### Given task
Write out the listing, please, but only from its first line through the line containing "random.seed(7)", exactly as given and without pictures.

3D scene scripts
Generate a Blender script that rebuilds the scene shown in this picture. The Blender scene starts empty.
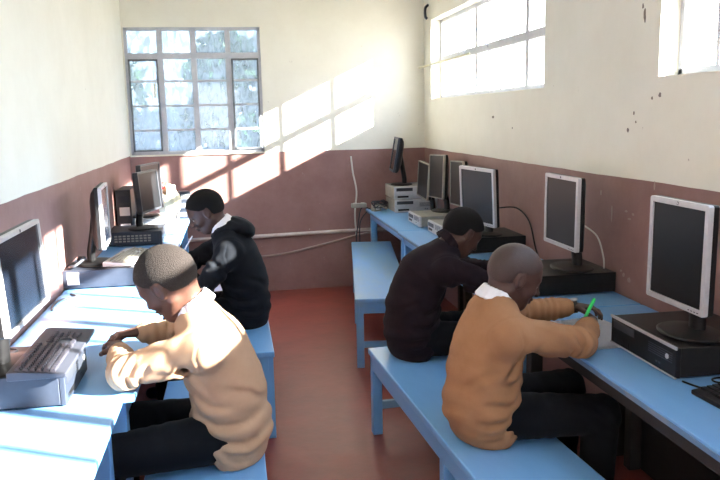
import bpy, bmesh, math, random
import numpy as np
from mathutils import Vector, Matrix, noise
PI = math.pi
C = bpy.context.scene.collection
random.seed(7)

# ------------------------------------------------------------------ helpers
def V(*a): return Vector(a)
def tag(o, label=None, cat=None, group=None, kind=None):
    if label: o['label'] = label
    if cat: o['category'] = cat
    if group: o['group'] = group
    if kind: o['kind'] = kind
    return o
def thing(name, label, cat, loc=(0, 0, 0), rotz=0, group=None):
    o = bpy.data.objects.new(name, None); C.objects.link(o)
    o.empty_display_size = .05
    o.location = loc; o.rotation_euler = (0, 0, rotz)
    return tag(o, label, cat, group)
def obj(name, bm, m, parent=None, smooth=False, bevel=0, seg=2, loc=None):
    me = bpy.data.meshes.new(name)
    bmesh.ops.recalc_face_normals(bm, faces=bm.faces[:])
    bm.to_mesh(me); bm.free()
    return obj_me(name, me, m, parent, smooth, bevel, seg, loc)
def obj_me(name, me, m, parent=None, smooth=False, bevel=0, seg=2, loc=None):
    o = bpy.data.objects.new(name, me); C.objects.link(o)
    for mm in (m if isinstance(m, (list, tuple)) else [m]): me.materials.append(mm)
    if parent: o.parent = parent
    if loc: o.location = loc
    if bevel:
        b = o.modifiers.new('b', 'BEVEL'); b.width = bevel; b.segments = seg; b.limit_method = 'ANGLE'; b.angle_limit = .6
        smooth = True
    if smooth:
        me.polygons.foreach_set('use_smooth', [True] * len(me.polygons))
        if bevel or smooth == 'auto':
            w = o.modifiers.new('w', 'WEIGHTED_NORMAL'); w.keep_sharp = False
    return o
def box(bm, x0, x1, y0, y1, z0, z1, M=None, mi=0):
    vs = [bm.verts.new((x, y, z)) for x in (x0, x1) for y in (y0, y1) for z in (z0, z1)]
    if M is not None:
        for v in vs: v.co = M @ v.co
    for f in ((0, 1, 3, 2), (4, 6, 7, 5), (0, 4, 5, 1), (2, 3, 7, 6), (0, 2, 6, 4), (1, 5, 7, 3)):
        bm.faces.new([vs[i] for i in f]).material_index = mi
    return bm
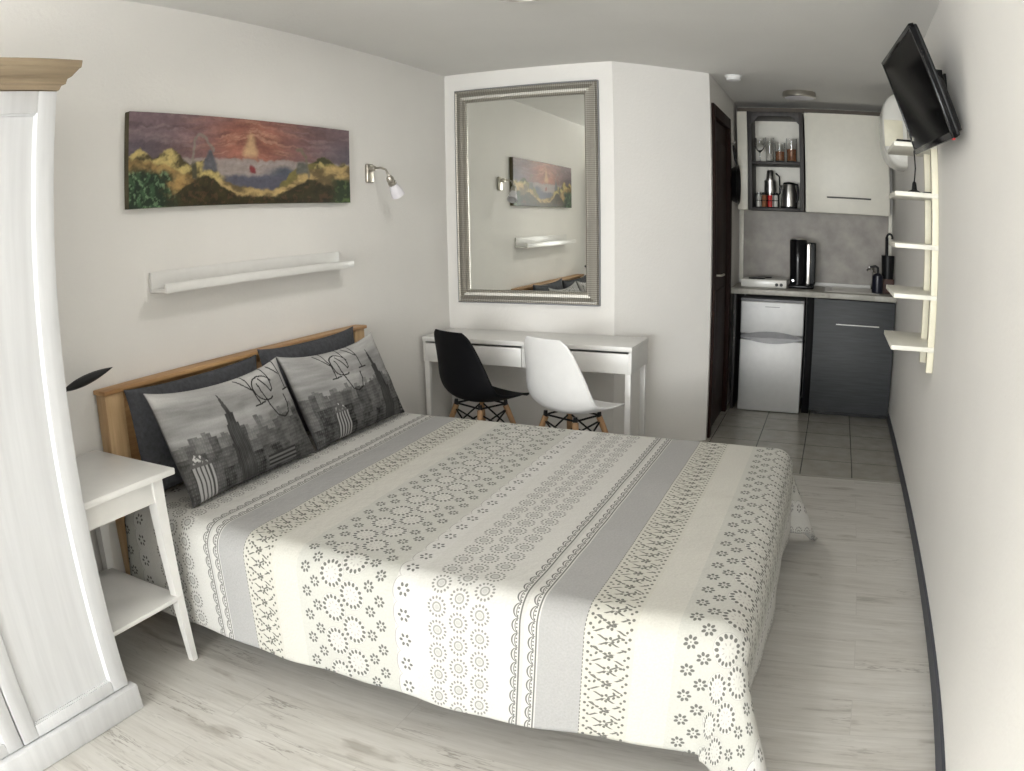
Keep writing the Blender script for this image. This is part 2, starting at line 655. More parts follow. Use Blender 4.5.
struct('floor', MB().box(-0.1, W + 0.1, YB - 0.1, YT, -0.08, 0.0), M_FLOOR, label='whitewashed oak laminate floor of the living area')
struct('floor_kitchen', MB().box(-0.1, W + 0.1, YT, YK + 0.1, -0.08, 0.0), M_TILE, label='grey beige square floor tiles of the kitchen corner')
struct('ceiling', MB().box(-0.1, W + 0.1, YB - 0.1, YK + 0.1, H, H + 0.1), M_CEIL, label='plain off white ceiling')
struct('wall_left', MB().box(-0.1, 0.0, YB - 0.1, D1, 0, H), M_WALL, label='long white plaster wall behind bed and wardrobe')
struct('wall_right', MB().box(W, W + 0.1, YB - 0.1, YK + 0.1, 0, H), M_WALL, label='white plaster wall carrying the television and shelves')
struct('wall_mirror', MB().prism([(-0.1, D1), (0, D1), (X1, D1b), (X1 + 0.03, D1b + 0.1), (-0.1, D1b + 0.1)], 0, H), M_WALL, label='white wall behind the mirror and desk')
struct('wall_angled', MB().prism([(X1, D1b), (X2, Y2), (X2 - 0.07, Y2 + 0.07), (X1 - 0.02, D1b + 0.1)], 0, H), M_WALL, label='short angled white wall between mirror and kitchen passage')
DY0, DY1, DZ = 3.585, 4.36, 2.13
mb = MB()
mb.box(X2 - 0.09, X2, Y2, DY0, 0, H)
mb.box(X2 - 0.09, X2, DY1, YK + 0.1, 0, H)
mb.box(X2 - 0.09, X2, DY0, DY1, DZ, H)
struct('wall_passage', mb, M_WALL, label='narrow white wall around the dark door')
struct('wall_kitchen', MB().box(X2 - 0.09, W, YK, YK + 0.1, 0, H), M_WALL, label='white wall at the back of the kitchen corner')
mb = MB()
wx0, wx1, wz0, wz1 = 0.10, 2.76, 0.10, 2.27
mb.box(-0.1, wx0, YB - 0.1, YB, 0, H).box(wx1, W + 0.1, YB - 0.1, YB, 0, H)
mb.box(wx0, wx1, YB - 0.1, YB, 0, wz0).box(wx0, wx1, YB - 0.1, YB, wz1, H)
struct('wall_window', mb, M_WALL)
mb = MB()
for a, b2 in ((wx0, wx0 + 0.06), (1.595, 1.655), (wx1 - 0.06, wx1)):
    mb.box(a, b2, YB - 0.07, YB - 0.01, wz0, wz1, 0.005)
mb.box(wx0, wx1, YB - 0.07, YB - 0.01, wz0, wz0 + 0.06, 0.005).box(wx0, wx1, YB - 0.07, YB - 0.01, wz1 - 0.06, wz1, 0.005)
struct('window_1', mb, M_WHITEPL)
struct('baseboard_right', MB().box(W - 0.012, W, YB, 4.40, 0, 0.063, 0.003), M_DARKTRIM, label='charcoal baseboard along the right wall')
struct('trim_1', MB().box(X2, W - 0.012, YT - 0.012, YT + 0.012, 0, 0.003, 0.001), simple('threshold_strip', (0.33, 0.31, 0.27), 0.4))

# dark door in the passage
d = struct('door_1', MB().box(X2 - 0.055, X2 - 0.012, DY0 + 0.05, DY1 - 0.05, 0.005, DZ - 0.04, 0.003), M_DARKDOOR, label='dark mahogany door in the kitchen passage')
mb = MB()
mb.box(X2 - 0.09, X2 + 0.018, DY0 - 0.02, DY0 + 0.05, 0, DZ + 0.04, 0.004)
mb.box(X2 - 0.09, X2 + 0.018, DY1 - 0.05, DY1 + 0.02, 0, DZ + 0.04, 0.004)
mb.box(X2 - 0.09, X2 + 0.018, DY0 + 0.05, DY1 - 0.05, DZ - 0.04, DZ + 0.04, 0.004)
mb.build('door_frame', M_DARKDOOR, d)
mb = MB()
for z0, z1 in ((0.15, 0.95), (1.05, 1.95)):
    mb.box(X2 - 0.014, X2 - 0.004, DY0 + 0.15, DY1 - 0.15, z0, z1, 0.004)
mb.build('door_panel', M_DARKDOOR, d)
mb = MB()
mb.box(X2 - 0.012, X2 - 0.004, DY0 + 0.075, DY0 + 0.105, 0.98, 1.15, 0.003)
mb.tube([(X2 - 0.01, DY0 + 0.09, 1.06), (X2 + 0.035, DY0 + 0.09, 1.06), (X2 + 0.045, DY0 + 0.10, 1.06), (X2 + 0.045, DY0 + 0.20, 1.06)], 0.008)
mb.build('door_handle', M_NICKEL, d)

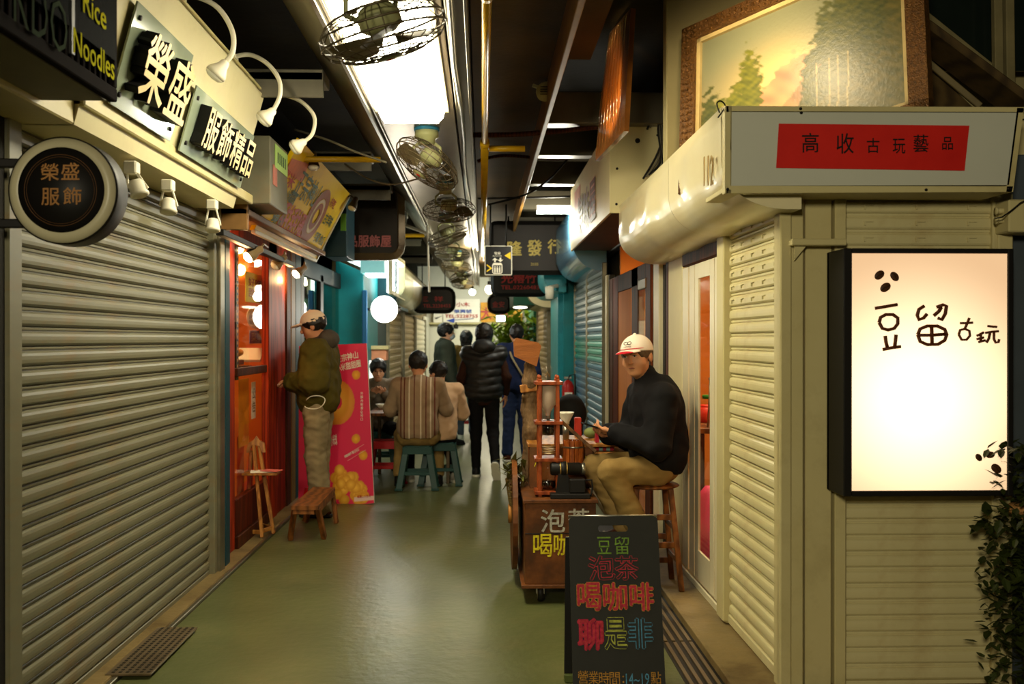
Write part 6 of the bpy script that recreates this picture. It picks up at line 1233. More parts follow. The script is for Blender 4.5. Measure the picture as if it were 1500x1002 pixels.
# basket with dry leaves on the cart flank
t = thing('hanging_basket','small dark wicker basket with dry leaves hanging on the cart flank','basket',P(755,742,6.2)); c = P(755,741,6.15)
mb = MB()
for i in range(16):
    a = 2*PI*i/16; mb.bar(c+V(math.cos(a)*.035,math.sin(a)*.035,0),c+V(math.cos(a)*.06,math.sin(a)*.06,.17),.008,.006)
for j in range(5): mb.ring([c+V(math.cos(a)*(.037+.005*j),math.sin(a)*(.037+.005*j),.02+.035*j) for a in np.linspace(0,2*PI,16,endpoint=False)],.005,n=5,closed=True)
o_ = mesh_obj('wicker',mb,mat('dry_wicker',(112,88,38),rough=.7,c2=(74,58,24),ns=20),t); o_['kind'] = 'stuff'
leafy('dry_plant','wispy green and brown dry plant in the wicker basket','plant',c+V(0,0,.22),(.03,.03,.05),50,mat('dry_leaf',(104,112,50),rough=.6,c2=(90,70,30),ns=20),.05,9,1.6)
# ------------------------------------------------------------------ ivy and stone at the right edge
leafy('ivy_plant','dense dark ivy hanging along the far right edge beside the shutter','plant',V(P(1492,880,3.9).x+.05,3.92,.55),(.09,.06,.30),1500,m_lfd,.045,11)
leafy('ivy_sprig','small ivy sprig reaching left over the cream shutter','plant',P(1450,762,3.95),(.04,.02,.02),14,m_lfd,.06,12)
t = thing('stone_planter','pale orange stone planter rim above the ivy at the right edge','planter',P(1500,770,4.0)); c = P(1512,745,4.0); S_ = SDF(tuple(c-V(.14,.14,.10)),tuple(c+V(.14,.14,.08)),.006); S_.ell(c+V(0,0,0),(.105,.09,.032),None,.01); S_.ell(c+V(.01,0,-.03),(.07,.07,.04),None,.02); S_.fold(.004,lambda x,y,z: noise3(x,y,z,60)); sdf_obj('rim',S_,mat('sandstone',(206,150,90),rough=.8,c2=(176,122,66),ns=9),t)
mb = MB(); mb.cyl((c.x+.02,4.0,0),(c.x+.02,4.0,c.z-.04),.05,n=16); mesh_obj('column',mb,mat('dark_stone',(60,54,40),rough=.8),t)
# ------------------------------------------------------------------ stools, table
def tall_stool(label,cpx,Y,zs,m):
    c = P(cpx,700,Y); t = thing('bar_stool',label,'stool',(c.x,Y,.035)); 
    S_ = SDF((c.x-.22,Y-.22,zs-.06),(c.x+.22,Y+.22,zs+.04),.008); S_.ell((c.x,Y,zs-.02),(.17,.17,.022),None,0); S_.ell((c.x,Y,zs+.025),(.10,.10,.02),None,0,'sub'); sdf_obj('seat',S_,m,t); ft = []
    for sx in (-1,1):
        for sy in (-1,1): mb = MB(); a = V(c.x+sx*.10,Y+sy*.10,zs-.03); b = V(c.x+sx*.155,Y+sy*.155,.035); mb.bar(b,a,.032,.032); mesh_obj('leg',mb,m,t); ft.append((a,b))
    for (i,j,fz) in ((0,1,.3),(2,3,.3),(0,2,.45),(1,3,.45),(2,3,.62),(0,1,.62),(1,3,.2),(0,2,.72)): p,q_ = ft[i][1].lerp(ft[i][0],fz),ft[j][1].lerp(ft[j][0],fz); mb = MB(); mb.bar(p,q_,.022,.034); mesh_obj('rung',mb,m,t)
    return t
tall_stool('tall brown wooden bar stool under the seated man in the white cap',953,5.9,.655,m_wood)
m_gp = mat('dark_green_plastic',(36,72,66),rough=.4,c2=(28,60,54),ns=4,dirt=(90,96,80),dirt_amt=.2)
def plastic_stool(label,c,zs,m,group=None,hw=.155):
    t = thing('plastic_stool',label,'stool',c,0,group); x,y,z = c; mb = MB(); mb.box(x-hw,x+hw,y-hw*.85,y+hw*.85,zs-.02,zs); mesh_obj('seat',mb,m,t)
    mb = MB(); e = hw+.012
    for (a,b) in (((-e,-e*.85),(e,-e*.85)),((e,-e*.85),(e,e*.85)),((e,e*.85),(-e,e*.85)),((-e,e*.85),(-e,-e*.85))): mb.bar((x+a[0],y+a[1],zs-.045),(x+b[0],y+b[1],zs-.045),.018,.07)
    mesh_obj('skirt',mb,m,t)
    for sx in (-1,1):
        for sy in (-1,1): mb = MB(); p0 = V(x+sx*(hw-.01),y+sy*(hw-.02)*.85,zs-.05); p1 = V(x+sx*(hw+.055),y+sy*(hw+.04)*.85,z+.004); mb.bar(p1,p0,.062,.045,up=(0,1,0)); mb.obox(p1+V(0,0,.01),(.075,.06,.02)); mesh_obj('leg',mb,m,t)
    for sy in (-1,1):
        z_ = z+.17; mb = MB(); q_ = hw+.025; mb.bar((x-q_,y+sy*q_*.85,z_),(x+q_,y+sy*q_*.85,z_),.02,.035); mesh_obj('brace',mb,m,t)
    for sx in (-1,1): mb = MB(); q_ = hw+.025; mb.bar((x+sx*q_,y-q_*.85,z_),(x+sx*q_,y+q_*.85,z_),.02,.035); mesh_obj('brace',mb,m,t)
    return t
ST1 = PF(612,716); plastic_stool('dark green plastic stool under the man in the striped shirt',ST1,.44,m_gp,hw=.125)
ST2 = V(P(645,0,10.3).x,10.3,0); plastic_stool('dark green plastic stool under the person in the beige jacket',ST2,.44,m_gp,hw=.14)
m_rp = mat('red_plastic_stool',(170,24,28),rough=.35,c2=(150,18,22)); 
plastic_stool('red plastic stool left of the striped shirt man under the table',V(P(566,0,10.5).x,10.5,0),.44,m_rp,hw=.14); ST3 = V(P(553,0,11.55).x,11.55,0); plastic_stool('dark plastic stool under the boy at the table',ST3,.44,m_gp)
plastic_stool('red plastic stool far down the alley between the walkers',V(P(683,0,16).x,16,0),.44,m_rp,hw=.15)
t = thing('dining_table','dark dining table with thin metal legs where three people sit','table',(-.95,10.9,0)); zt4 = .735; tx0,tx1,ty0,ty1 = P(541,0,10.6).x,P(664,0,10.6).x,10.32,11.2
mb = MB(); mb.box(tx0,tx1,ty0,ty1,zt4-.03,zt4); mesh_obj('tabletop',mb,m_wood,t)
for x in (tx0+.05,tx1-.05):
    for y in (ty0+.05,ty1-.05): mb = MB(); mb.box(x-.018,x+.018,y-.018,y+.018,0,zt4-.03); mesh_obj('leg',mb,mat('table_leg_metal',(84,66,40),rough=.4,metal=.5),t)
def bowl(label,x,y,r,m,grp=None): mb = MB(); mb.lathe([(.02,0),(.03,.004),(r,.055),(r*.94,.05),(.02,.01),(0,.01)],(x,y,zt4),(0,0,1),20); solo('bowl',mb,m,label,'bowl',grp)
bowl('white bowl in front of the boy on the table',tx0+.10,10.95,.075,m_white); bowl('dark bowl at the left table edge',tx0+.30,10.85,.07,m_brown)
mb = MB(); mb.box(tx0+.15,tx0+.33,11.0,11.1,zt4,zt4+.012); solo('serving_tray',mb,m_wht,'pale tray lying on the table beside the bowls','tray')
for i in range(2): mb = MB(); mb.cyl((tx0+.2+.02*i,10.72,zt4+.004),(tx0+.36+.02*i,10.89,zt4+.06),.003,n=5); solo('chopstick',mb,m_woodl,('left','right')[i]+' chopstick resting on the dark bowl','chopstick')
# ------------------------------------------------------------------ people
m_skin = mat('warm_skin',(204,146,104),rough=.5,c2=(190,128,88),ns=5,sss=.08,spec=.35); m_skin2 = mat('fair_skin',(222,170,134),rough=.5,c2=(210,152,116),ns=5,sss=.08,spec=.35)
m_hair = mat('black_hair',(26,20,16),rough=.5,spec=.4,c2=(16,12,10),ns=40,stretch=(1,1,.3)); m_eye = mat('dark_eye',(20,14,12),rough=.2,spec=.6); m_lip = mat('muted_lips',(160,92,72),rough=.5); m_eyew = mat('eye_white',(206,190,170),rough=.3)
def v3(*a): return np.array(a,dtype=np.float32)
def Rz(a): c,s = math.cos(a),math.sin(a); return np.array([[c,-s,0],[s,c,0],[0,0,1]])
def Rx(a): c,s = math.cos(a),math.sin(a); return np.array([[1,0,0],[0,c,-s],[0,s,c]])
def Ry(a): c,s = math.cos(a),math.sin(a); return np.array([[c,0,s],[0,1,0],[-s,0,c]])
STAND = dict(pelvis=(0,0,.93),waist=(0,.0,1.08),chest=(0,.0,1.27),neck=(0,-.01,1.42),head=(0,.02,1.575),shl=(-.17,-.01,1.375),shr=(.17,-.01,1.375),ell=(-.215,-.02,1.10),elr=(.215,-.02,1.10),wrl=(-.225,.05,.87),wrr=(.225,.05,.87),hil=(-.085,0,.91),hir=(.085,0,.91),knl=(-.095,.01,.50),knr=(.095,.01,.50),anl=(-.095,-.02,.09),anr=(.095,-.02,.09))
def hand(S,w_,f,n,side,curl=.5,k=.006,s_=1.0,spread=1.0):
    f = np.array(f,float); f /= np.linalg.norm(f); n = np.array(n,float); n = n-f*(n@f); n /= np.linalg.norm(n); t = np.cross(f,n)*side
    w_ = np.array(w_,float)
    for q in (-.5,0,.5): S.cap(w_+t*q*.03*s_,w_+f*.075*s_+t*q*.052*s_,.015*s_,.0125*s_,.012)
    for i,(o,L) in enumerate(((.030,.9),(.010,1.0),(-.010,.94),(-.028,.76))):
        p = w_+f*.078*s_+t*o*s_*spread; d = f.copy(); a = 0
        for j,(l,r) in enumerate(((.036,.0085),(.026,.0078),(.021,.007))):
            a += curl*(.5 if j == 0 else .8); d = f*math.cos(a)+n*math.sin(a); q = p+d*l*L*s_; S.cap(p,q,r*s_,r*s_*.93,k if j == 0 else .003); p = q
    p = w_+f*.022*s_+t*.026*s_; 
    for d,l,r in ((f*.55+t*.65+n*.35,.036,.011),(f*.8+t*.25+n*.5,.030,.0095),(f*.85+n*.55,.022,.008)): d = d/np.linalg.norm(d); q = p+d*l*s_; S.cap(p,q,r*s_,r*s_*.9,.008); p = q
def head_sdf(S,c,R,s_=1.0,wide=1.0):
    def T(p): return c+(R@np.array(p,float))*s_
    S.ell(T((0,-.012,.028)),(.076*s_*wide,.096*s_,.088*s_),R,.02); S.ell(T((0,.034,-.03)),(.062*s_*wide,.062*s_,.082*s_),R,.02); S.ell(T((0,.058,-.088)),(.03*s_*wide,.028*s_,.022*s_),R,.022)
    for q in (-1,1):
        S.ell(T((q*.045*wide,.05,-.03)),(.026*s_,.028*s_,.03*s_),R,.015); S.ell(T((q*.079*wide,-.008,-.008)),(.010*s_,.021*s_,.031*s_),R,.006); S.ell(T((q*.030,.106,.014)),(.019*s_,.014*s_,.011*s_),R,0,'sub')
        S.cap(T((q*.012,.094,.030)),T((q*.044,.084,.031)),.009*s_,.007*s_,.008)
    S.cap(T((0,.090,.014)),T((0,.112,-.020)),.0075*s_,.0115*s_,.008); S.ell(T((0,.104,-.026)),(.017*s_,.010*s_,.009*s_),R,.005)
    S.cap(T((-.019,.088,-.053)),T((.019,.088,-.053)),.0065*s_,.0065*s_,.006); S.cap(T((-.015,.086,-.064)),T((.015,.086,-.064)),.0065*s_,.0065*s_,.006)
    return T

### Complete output
Generate a Blender script that rebuilds the scene shown in this picture. The Blender scene starts empty.
import bpy, bmesh, math, random
import numpy as np
from mathutils import Vector, Matrix, noise
PI = math.pi
C = bpy.context.scene.collection
random.seed(7)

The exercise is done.